WASHINGTON, DC – The Stavros Niarchos Foundation (SNF) has donated more than $2 million, and its co-President Andreas Dracopoulos made a personal donation exceeding $1 million for the Reflection Area of the National African American Museum of History & Culture, in Washington, DC, to be named after Archbishop Iakovos.
Dracopoulos told TNH that he and SNF made the donations in Iakovos name, “who dared under very difficult conditions of that time to march alongside Dr. Martin Luther King, Jr. (in the 1965 Selma, AL civil rights march).
That the Iakovos area will be a place for reflection “should make us reflect where we are as a community,” Dracopoulos added, regarding Greek-Americans and Greece.
LIFE Magazine captured the iconic image of Iakovos and King marching side-by-side on its March 26, 1965 cover. That image was digitally displayed on an oversized screen on the Museum’s outside wall on November 16. The Museum broke ground, at 1400 Constitution Avenue in DC’s NW section, in February, 2012, and is expected to be open this coming spring.

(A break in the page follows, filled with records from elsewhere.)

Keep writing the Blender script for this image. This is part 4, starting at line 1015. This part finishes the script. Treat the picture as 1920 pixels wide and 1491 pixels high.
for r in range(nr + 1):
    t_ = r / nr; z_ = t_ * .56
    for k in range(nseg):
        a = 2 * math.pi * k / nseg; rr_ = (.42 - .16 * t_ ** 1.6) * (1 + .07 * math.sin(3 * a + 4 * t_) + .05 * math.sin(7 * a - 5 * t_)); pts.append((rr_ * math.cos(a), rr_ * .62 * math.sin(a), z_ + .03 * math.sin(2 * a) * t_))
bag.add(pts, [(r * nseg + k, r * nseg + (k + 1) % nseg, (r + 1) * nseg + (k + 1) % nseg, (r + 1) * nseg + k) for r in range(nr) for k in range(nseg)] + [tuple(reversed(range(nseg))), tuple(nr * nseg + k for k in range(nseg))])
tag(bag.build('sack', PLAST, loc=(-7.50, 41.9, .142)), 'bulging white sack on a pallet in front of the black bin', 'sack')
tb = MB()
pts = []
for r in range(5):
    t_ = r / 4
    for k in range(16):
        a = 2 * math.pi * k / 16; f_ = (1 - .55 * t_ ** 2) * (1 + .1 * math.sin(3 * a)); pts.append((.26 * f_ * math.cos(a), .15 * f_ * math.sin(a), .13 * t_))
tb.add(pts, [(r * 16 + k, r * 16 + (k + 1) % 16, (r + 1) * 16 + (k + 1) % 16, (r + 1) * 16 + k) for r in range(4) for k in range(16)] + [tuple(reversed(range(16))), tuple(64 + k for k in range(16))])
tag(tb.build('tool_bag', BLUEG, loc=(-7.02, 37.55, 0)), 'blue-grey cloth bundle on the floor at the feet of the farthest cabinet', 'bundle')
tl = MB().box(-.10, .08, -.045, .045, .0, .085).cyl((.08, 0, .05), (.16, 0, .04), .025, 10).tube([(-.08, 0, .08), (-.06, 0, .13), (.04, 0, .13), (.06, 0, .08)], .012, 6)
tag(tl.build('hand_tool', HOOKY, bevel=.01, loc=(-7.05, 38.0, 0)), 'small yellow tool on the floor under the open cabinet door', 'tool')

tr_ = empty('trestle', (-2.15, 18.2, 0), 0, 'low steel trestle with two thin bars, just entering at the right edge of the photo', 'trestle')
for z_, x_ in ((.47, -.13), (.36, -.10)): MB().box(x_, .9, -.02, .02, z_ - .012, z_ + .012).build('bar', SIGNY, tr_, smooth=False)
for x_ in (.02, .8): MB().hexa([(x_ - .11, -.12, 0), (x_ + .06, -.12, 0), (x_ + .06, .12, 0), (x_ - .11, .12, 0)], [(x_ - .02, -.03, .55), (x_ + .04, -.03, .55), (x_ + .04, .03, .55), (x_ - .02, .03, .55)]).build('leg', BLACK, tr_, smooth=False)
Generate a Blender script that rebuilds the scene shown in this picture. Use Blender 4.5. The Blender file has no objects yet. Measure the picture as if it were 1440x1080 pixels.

Part of the Smithsonian, this museum will be a prominent place of exhibition for African-American history and culture, and it will also be a centerpiece venue for ceremonies and performances.
A photograph of the Iakovos/King image captured on the Museum’s large screen was featured on the front page of the November 17 edition of the Washington Post. The movie Selma (2014), about the historic marches, also paid homage to Iakovos’ answer to Dr. King’s call to join him in the effort.